U.S. schools will soon have Internet access. Yet, will Internet use actually change students' educational experiences and make them more competitive in the new millennium? Janet Schofield, senior researcher at the University of Pittsburgh Learning Research and Development Center and a professor in the Department of Psychology, has received a $149,900 Spencer Foundation Grant to research these issues.

Disbursed in two annual payments, the grant funds the study, "The Internet in School: Problems and Possibilities."

Over the last five years Schofield has been involved in a National Science Foundation funded research project called Common Knowledge: Pittsburgh, a collaborative effort involving the Pittsburgh Public Schools, the University of Pittsburgh and the Pittsburgh Supercomputing Center, which has provided basic Internet access to over 90 percent of the city's schools.

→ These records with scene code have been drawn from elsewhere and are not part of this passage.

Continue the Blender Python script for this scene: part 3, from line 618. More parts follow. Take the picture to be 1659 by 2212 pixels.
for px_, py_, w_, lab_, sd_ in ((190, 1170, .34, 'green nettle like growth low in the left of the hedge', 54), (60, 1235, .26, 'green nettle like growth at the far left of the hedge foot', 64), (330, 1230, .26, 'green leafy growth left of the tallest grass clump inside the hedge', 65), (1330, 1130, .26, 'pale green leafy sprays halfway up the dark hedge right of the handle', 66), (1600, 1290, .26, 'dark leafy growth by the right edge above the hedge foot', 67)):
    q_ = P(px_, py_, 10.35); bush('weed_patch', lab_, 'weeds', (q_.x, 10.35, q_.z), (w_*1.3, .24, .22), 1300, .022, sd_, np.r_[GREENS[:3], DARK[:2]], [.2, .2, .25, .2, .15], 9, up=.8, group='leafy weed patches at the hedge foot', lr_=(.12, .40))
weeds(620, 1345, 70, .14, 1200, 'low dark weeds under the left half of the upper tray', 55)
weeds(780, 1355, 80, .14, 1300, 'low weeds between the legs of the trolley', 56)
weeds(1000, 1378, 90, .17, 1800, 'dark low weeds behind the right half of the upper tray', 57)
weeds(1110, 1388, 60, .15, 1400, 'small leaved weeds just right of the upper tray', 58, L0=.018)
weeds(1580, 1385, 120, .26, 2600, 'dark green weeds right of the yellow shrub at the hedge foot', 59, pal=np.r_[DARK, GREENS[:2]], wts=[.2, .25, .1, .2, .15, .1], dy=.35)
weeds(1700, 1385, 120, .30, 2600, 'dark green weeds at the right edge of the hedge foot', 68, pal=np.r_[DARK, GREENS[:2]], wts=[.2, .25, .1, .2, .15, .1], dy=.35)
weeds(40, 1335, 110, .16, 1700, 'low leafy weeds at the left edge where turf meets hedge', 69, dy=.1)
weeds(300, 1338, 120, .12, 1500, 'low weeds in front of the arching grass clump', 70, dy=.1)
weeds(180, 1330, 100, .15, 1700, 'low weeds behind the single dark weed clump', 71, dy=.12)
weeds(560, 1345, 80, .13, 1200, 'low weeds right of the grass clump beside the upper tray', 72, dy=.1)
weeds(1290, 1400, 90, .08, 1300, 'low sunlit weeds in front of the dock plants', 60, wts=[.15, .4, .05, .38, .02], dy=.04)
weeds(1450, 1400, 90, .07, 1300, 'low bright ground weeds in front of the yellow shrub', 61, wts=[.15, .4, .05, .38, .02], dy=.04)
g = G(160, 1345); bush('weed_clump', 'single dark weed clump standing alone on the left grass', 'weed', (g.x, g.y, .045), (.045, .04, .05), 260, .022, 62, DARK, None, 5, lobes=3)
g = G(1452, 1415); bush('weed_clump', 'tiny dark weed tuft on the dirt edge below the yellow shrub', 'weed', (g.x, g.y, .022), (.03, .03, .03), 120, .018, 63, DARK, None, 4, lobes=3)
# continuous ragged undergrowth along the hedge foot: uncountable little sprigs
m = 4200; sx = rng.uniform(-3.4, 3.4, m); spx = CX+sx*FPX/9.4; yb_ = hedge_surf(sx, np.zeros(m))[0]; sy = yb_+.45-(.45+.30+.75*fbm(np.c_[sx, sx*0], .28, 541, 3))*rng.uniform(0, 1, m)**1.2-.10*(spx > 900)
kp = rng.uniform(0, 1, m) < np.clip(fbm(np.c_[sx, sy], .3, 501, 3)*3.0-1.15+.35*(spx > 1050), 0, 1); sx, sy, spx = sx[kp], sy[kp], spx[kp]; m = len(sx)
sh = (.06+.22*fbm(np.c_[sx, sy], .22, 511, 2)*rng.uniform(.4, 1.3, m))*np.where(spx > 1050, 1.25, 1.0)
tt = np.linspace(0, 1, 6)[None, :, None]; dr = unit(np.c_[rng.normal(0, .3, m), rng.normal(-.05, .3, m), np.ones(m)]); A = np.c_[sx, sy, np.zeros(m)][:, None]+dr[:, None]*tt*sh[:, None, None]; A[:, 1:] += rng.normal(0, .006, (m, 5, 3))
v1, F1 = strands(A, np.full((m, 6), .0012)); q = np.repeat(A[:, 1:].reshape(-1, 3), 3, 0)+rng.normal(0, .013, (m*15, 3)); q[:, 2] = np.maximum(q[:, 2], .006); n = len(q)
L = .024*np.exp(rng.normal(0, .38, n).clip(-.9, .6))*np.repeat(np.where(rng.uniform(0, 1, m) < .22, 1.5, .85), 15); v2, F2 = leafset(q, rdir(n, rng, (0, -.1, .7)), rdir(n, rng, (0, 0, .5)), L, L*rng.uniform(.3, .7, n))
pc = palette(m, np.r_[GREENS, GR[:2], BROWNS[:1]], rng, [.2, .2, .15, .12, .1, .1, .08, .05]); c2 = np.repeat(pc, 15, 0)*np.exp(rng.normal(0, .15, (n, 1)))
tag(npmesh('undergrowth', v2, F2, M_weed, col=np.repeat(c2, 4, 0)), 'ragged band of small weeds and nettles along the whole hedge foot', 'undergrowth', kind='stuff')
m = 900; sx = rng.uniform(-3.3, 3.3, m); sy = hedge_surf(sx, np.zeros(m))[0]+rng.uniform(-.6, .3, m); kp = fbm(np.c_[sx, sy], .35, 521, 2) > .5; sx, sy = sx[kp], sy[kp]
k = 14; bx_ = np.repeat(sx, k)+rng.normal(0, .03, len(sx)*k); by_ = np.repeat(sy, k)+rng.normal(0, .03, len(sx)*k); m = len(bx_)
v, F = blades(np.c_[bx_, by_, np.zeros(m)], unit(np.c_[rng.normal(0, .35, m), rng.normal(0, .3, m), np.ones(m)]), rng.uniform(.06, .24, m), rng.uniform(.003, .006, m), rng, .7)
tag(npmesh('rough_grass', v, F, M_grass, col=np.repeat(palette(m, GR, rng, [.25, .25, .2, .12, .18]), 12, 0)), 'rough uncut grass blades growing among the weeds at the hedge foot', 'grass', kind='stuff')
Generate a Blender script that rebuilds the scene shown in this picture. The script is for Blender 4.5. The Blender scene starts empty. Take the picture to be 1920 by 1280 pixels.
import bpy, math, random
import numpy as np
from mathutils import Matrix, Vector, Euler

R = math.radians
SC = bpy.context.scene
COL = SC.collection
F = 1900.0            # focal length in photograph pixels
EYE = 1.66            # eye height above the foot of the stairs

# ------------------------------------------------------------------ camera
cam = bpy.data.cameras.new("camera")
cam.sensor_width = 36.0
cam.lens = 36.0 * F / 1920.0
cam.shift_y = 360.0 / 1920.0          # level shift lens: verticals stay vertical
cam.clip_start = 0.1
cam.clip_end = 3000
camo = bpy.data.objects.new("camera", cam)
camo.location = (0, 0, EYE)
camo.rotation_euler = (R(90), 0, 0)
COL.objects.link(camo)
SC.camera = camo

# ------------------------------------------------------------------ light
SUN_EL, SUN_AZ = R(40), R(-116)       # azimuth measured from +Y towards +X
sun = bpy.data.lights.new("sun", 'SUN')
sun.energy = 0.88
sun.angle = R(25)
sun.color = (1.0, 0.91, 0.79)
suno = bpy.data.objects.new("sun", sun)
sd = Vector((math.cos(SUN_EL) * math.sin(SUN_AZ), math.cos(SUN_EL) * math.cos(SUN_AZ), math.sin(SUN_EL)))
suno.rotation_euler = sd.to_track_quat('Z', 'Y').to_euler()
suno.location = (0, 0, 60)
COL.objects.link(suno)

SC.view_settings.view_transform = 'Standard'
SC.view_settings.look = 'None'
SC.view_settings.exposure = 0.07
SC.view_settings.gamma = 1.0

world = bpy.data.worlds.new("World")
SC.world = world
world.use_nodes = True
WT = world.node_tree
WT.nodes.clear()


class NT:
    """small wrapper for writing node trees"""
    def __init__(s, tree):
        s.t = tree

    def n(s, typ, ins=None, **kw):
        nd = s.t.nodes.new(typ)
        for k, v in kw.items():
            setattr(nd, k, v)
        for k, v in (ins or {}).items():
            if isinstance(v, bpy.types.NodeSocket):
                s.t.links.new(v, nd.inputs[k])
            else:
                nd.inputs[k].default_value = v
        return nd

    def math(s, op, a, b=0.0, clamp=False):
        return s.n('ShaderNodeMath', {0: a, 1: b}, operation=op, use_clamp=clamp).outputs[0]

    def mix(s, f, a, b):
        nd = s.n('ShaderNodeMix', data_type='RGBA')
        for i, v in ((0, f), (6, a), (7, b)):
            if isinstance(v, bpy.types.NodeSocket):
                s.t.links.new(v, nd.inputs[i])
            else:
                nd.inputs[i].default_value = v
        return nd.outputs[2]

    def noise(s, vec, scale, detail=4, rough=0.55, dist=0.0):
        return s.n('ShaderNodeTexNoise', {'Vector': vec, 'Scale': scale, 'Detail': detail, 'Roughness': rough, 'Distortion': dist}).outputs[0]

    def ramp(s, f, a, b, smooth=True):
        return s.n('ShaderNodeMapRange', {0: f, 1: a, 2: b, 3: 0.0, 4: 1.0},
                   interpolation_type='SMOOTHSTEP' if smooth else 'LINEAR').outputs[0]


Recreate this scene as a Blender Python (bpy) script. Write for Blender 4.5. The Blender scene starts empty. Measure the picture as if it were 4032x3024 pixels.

With the new funding, beginning this month, Schofield plans to address more fully issues such as school level factors that influence the amount and nature of classroom Internet use and the extent to which the Internet fulfills its promise for increasing educational equity.

The Spencer Foundation, based in Chicago, was established to foster investigation of the ways in which education can be improved around the world. To achieve this goal, the foundation supports research that gives promise of yielding new knowledge about education in the United States and abroad. It also supports the development of new researchers through a program of dissertation fellowships.